You have in incomprehensible maze of application systems, technology tools and platforms. There are many old legacy systems, and many new system development projects under way. In spite of stated objectives to integrate these efforts, each project tends to operate autonomously . You want to organize, simplify and streamline the systems. You want to reduce the variety of technologies used and invoke a manageable set of standards. But first you must find a more meaningful way to map out what you have now, clarify where the development projects are going, and which tools support which parts of the business.

Situation 2: Multiple Process Improvement Projects

You have multiple large-scale process improvement projects underway, but the teams do not talk to each other and work in organizational silos. You sense that the team managers' motivations are self-serving and political. There is much argument about which information technology approaches to use, and little effort to identify standards, let alone enforce them. You need a comprehensive picture that lays out the structure of the business to show all of the basic core processes and how they relate to each other.

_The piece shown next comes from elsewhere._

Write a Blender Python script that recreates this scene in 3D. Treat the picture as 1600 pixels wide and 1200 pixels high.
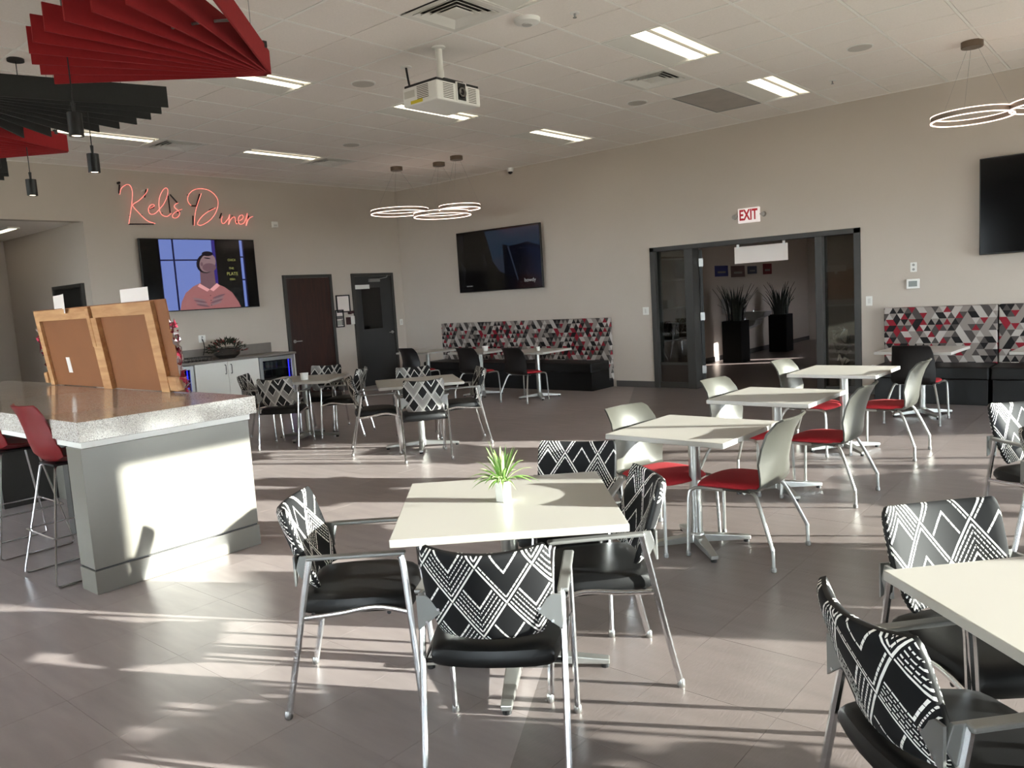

You need some way to visualize all of the technology tools and the way they support the business processes.

Situation 3: Outsourcing Interfaces

You want to outsource key business functions (e.g., manufacturing), but need a comprehensive picture of which applications and which databases will be involved. You need to clearly specify where and how the new information interfaces with suppliers will occur, and which application systems and databases must be modified or replaced to support these interfaces. To do all this, you need a framework within which to define your business organizations, functions, processes, application systems and databases, and the way they relate to each other.